Dear Jasper,
Tomorrow you’ll be a whopping eight months old. How the honkin’ what?
Yesterday, we returned from our five week East Coast jaunt (of which you were a natural, no surprise there). We spent time in the Berkshires where you learned how to do clutch things like navigate a rotary (from the backseat) and consume copious amounts of (secondhand) ice cream. For the last week of the trip, we fetched your Dad from the airport and headed to Cape Cod with about eighty people to whom we were related and perhaps even gypsy children they picked up along the way.
There’s no other explanation for the body count.
Regardless, you loved the beach. Salty waves, dozens of warm arms to cuddle you, and a potentially unwise amount of new foods. (Side note- you really like meat!)
During this past month, you popped your first tooth. Hiked up both knees for a seriously real crawl. (Haven’t yet stopped.) And mastered the art of saying goodnight to loved ones on FaceTime.
And since you’re such a man, I think you’re ready for another truth bomb: I haven’t always been a Mommish person of indeterminate thirty-something age. Honestly. Back in the day, I was a little girl standing by the same harbor where your sisters just spent hours playing. And since I’ve spent the months since your birth sending you notes and emails and blogged updates on what I love about you as well as what I need you to know, I found myself wondering what I’d tell that nine year-old Me (since this summer marks the 25th year of my love affair with that very beach)…and here’s what I came up with.
Nine Year-Old Keely: Seashell collections are awesome. Don’t let anyone tell you otherwise. That bag of seashells you plan on taking back to Pittsfield with you is probably full of the best ones anyone’s ever seen, let alone attempted to intersperse with troll dolls on a bookshelf.
Nine Year-Old Keely: You will make the world a nicer (or at least more earnest) place with that rhyming poetry penned while listening to Richard Marx and PM Dawn on your Walkman.
Nine Year-Old Keely: Don’t worry so much about whether or not you’ll grow into your ears and nose and teeth- in roughly fifteen years you’ll meet a boy who thinks you’re everything he ever wrote into his book of rhyming poetry. (Besides, symmetrical noses are bland.)
I’m not going to tell her about how sick her Dad will get.
I won’t say how hard it’ll be each time she’ll have to leave her family and drive back across Massachusetts, New York, Pennsylvania, Ohio, Indiana, and Illinois to her home in Chicago, a place which exists only in her brain as one of those weirdly shaped puzzle pieces on her U.S. States map.
And she’ll never hear from me that Quantum Leap will be cancelled in a few short years.

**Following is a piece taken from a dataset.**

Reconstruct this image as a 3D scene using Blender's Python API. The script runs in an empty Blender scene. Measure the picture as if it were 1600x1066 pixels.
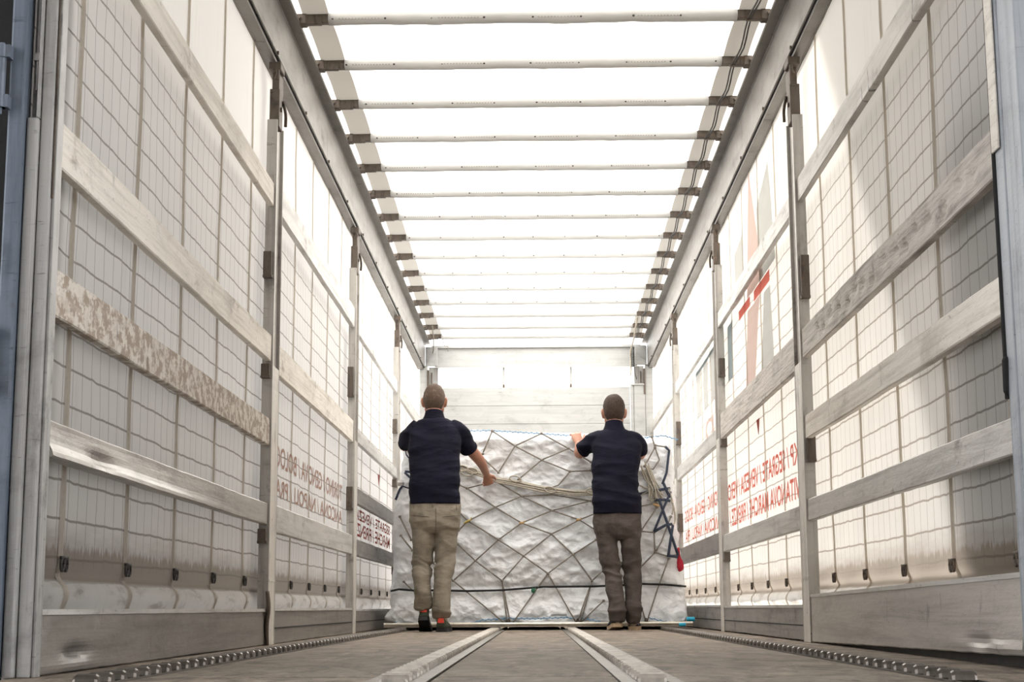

Because Jasper, everyone deserves to have a sacred space- both in a span of acreage and years- that they can revisit to feel whole. Safe. Like the best versions of themselves in a place that doesn’t believe in time.
I want that for you, kid. I hope that you find a soul spot where, as you age (as you so ridiculously seem bent on doing), you can go to Carolina in your mind.
I hope I get to come play there, too.